Wherever "pixels" appears in a line, copy that line.

— start Input for this task —

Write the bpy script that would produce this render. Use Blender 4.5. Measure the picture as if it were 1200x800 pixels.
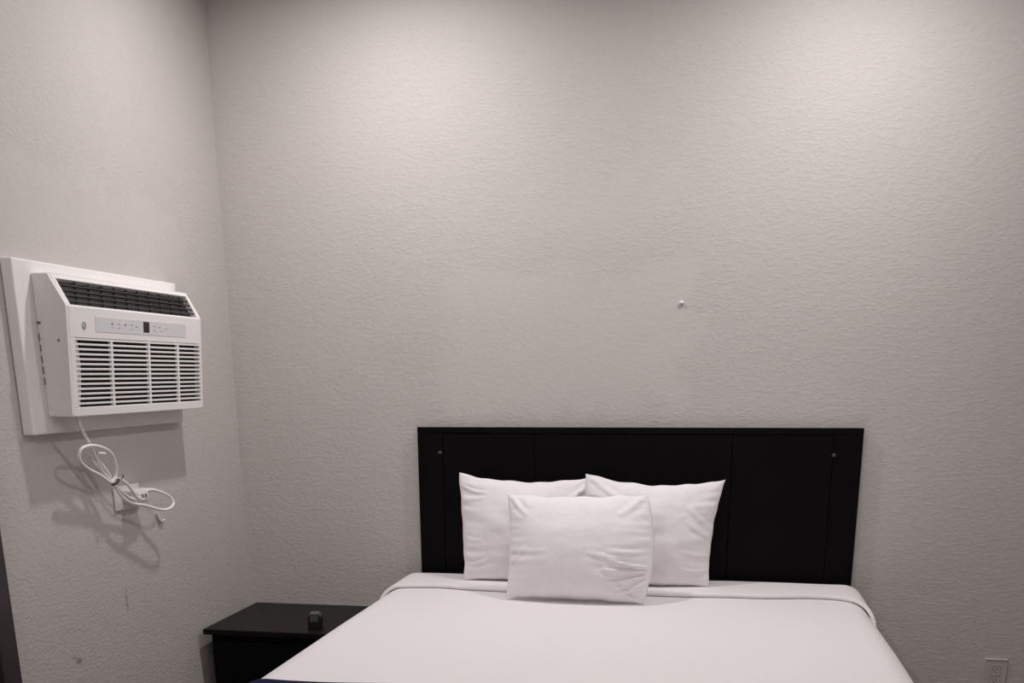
import bpy, bmesh, math, random
from mathutils import Vector, Matrix, noise
sc = bpy.context.scene
for o in list(bpy.data.objects): bpy.data.objects.remove(o)
C = sc.collection
random.seed(4)

# ------------------------------------------------------------------ camera
RT = Vector((0.98250741, 0.18609371, -0.00695163))
UP = Vector((-0.0453584, 0.27534745, 0.96027413))
FW = Vector((-0.18061509, 0.94316113, -0.27897182))
cam = bpy.data.cameras.new('camera'); camo = bpy.data.objects.new('camera', cam); C.objects.link(camo)
cam.sensor_fit = 'HORIZONTAL'; cam.sensor_width = 36.0
cam.lens = 1213.28 / 1200 * 36.0
cam.shift_y = (790 - 400) / 1200            # the photo is the upper part of a taller frame
cam.clip_start = 0.05
m = Matrix((( RT.x, UP.x, -FW.x, 0), (RT.y, UP.y, -FW.y, 0), (RT.z, UP.z, -FW.z, 1.42), (0, 0, 0, 1)))
camo.matrix_world = m
sc.camera = camo

# ------------------------------------------------------------------ colour management, world
sc.view_settings.view_transform = 'Standard'
sc.view_settings.look = 'None'
sc.view_settings.exposure = 0.06
sc.view_settings.gamma = 1.0
sc.view_settings.use_curve_mapping = False
w = bpy.data.worlds.new('world'); sc.world = w; w.use_nodes = True
w.node_tree.nodes['Background'].inputs[0].default_value = (0.5, 0.5, 0.55, 1)
w.node_tree.nodes['Background'].inputs[1].default_value = 0.05

# room
XL, XR, YB, YF, ZC = -1.788, 2.05, 3.80, -1.10, 2.80
LAMPS = [(-1.06, 3.14), (0.38, 3.14), (-1.03, 1.45), (0.42, 1.45), (-1.03, -0.2), (0.42, -0.2)]
LAMP_W = [12.9, 12.9, 4, 4, 12, 12]
LAMP_COL = (1.0, 0.972, 0.968)

# ------------------------------------------------------------------ helpers
def tag(o, label=None, cat=None, group=None, kind=None):
    for k, v in (('label', label), ('category', cat), ('group', group), ('kind', kind)):
        if v: o[k] = v
    return o

def thing(name, label, cat, loc=(0, 0, 0), group=None):
    o = bpy.data.objects.new(name, None); C.objects.link(o); o.location = loc
    o.empty_display_size = .05
    return tag(o, label, cat, group)

def wloc(o):
    v = Vector((0, 0, 0))
    while o is not None: v = v + o.location; o = o.parent
    return v

def obj(name, bm, mat, parent=None, smooth=False, origin=None, recalc=True):
    """bm is in world coordinates"""
    if recalc: bmesh.ops.recalc_face_normals(bm, faces=bm.faces)
    base = wloc(parent) if parent else Vector((0, 0, 0))
    org = Vector(origin) if origin else base
    bmesh.ops.translate(bm, verts=bm.verts, vec=-org)
    me = bpy.data.meshes.new(name); bm.to_mesh(me); bm.free()
    if smooth:
        for p in me.polygons: p.use_smooth = True
    me.materials.append(mat)
    o = bpy.data.objects.new(name, me); C.objects.link(o)
    if parent: o.parent = parent
    o.location = org - base
    return o

def box(bm, x0, x1, y0, y1, z0, z1, bev=0.0, seg=2):
    r = bmesh.ops.create_cube(bm, size=1)
    vs = r['verts']
    for v in vs:
        v.co = Vector(((x0 + x1) / 2 + v.co.x * (x1 - x0), (y0 + y1) / 2 + v.co.y * (y1 - y0), (z0 + z1) / 2 + v.co.z * (z1 - z0)))
    if bev:
        es = set(e for v in vs for e in v.link_edges)
        bmesh.ops.bevel(bm, geom=list(es), offset=bev, segments=seg, affect='EDGES', profile=0.5)
    return vs

def xf(bm, verts, mat):
    for v in verts: v.co = mat @ v.co

def cyl(bm, c, axis, r, h, seg=24, r2=None):
    res = bmesh.ops.create_cone(bm, cap_ends=True, segments=seg, radius1=r, radius2=r if r2 is None else r2, depth=h)
    q = Vector((0, 0, 1)).rotation_difference(Vector(axis).normalized()).to_matrix().to_4x4()
    mt = Matrix.Translation(Vector(c)) @ q
    for v in res['verts']: v.co = mt @ v.co
    return res['verts']

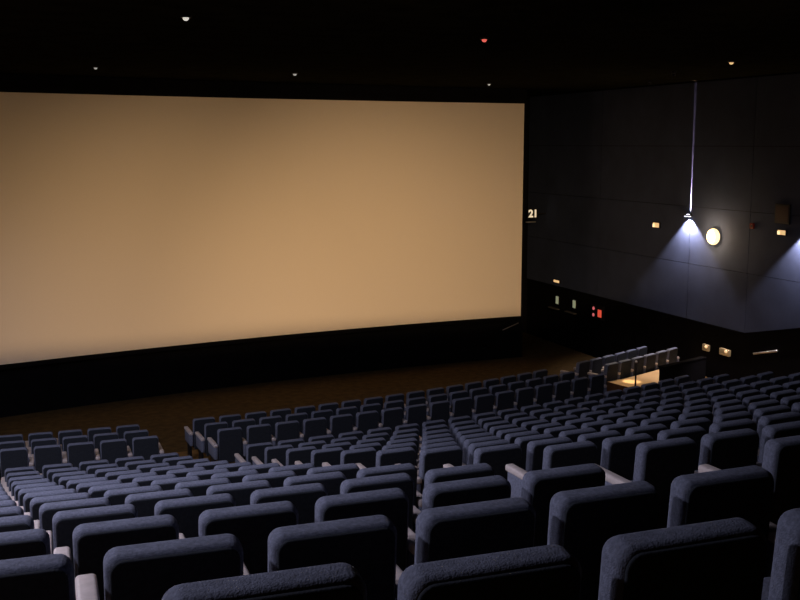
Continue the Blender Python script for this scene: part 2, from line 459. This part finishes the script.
# red indicator
t = wall_fit('red_indicator', 28.34, -5.36, 'glowing red indicator panel with two smaller dots on the black wall', 'indicator')
bm = bmesh.new(); box(bm, -0.05, 0.0, -0.26, 0.52, -0.22, 0.24, bev=0.01); link('housing', bm, M['metal'], t)
bm = bmesh.new(); box(bm, -0.065, -0.045, -0.14, 0.07, -0.12, 0.12, bev=0.01); link('lens', bm, M['red'], t)
for zz in (-0.09, 0.12):
    bm = bmesh.new(); cyl(bm, (-0.045, 0.33, zz), (-0.065, 0.33, zz), 0.055); link('indicator_dot', bm, M['pink'], t)
# two brassy lamps low on the wall
for y, z, wy, lab in ((22.93, -5.47, 0.26, 'left of the two dull brass lamps low on the black wall above the parapet'),
                      (22.14, -5.45, 0.40, 'right of the two dull brass lamps low on the black wall above the parapet')):
    t = wall_fit('brass_lamp', y, z, lab, 'wall lamp')
    bm = bmesh.new(); box(bm, -0.08, 0.0, -wy/2, wy/2, -0.10, 0.08, bev=0.02); link('body', bm, M['glowbrass'], t, True)
    bm = bmesh.new(); bmesh.ops.create_uvsphere(bm, u_segments=12, v_segments=8, radius=0.045, matrix=Matrix.Translation((-0.09, -wy/4, 0.03))); link('bulb', bm, M['amber'], t, True)
# lit handrail piece
t = empty('handrail', (XR + 0.03, 20.6, ZO - 5.19)); tag(t, 'short bright sloping handrail on the black wall at the right', 'handrail')
bm = bmesh.new(); cyl(bm, (-0.09, 0.42, -0.10), (-0.09, -0.42, 0.13), 0.028, seg=12); link('bar', bm, M['steel'], t, True)
for s in (-0.3, 0.3):
    bm = bmesh.new(); cyl(bm, (0, s, -0.27 * s - 0.0 + 0.015), (-0.09, s, -0.27 * s + 0.015), 0.012, seg=8); link('bracket', bm, M['metal'], t)
# lit number sign in the recess beside the screen
t = empty('number_sign', (17.36, 32.0, ZO - 2.39)); tag(t, 'small lit sign reading 21 right beside the screen edge', 'sign')
bm = bmesh.new(); box(bm, -0.19, 0.19, 0.0, 0.06, -0.18, 0.19, bev=0.008); link('backing', bm, M['metal'], t)
fc = bpy.data.curves.new('digits', 'FONT'); fc.body = '21'; fc.size = 0.36; fc.align_x = 'CENTER'; fc.align_y = 'CENTER'; fc.extrude = 0.008; fc.offset = 0.012
fc.materials.append(M['sign'])
fo = bpy.data.objects.new('digits', fc); COL.objects.link(fo); bpy.context.view_layer.update()
dm = bpy.data.meshes.new_from_object(fo); bpy.data.objects.remove(fo)
fo = bpy.data.objects.new('digits', dm); COL.objects.link(fo); fo.parent = t; fo.rotation_euler = (PI/2, 0, 0); fo.location = (0, -0.012, 0)
bm = bmesh.new(); box(bm, -0.26, 0.12, 0.0, 0.05, -0.30, -0.26); link('shelf', bm, M['steel'], t)
bm = bmesh.new(); box(bm, 0.19, 0.62, 0.02, 0.05, -0.02, 0.02); link('bracket', bm, M['metal'], t)

# added ceiling spots over the landing; the narrow one makes its bright patch
for (x, y), e, an in (((16.6, 24.2), 1250, 30), ((15.0, 20.9), 5200, 4.0)):
    tx, ty = (15.9, 22.3) if an > 10 else (14.92, 22.08)
    t = empty('added_landing_spot', (x, y, ZC)); tag(t, 'small added ceiling spotlight aimed %s the tan landing' % ('at all of' if an > 10 else 'at the near corner of'), 'spotlight')
    bm = bmesh.new(); cyl(bm, (0, 0, 0), (0, 0, -0.05), 0.06); link('mount', bm, M['metal'], t)
    bm = bmesh.new(); cyl(bm, (0, 0, -0.05), (0.01, 0.03, -0.10), 0.045); link('barrel', bm, M['metal'], t)
    lamp('SPOT', 'added_landing_light', (x, y + 0.03, ZO + 1.56), (tx, ty, ZO - 6.0), e, (1.0, 0.76, 0.50), size=0.03, angle=an, blend=0.5)

# ------------------------------------------------------------------ ceiling fittings
def dot(name, x, y, r, m, label, cat):
    t = empty(name, (x, y, ZC)); tag(t, label, cat)
    bm = bmesh.new(); cyl(bm, (0, 0, 0), (0, 0, -0.03), r * 1.7, seg=20); link('rim', bm, M['metal'], t)
    bm = bmesh.new(); bmesh.ops.create_uvsphere(bm, u_segments=14, v_segments=8, radius=r, matrix=Matrix.Translation((0, 0, -0.035)) @ Matrix.Diagonal((1, 1, 0.9, 1))); link('lens', bm, m, t, True)
dot('ceiling_spotlight', 2.50, 14.35, 0.042, M['dotw'], 'small white ceiling light at the upper left, nearest of the white ones', 'ceiling light')
dot('smoke_detector', 7.49, 15.55, 0.042, M['dotr'], 'ceiling smoke detector with a glowing red lens, top centre', 'smoke detector')
dot('ceiling_spotlight', 14.32, 18.0, 0.045, M['amber'], 'small warm ceiling light at the upper right, near the blue wall', 'ceiling light')
dot('ceiling_spotlight', 2.22, 24.3, 0.038, M['dotd'], 'faint tiny ceiling light above the left of the screen', 'ceiling light')
dot('ceiling_spotlight', 6.87, 24.7, 0.045, M['dotd'], 'faint tiny ceiling light above the middle of the screen', 'ceiling light')
dot('ceiling_spotlight', 13.12, 26.9, 0.040, M['dotd'], 'faint tiny ceiling light above the right end of the screen', 'ceiling light')

# bodies for the added wash spots and the added downlights, on the ceiling above the seats
for k, (x, y, e) in enumerate(WASH):
    t = empty('added_screen_spot', (x, y, ZO + 1.55)); tag(t, 'added black spotlight with light-blocking barn door aimed at the screen, %s of three' % ['left', 'middle', 'right'][k], 'spotlight', 'added screen spotlights')
    bm = bmesh.new(); box(bm, -0.12, 0.12, -0.40, -0.10, -0.12, 0.12, bev=0.02); link('housing', bm, M['metal'], t)
    bm = bmesh.new(); box(bm, -0.02, 0.02, -0.27, -0.23, 0.12, 0.25); link('yoke', bm, M['metal'], t)
    bm = bmesh.new(); yy = 0.35; zz = -yy * (0.320, 0.308, 0.296)[k]
    box(bm, -0.30, 0.30, yy, yy + 0.01, zz - 0.27, zz); link('added_barn_door', bm, M['metal'], t)  # added plate that keeps the wash off the floor and front seats
    bm = bmesh.new(); box(bm, -0.02, 0.02, -0.12, yy, zz - 0.26, zz - 0.23); box(bm, -0.02, 0.02, -0.12, -0.10, zz - 0.26, -0.1); link('door_arm', bm, M['metal'], t)
for k, (x, y, e) in enumerate(SEAT_FILL):
    t = empty('added_downlight', (x, y, ZC)); tag(t, 'round unseen downlight added in the black ceiling to light the seats', 'ceiling light', 'added lights above the seats')
    bm = bmesh.new(); cyl(bm, (0, 0, 0), (0, 0, -0.02), 0.16, seg=24); link('rim', bm, M['metal'], t)
    bm = bmesh.new(); cyl(bm, (0, 0, -0.018), (0, 0, -0.026), 0.12, seg=24); link('lens', bm, M['white_em'], t)
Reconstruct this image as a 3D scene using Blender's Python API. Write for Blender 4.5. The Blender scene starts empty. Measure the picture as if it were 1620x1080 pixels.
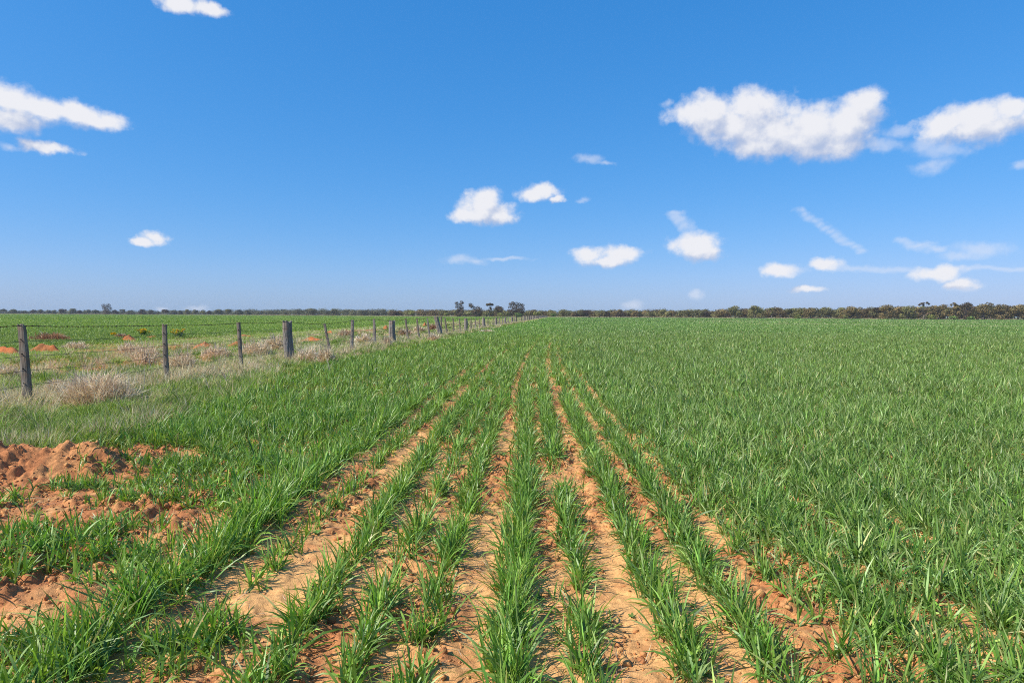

— end Input for this task —

Response to the task:
Write the bpy script that would produce this render. Use Blender 4.5. Measure the picture as if it were 1200x800 pixels.
Reconstruct this image as a 3D scene using Blender's Python API. Write for Blender 4.5. The Blender scene starts empty. Measure the picture as if it were 1620x1080 pixels.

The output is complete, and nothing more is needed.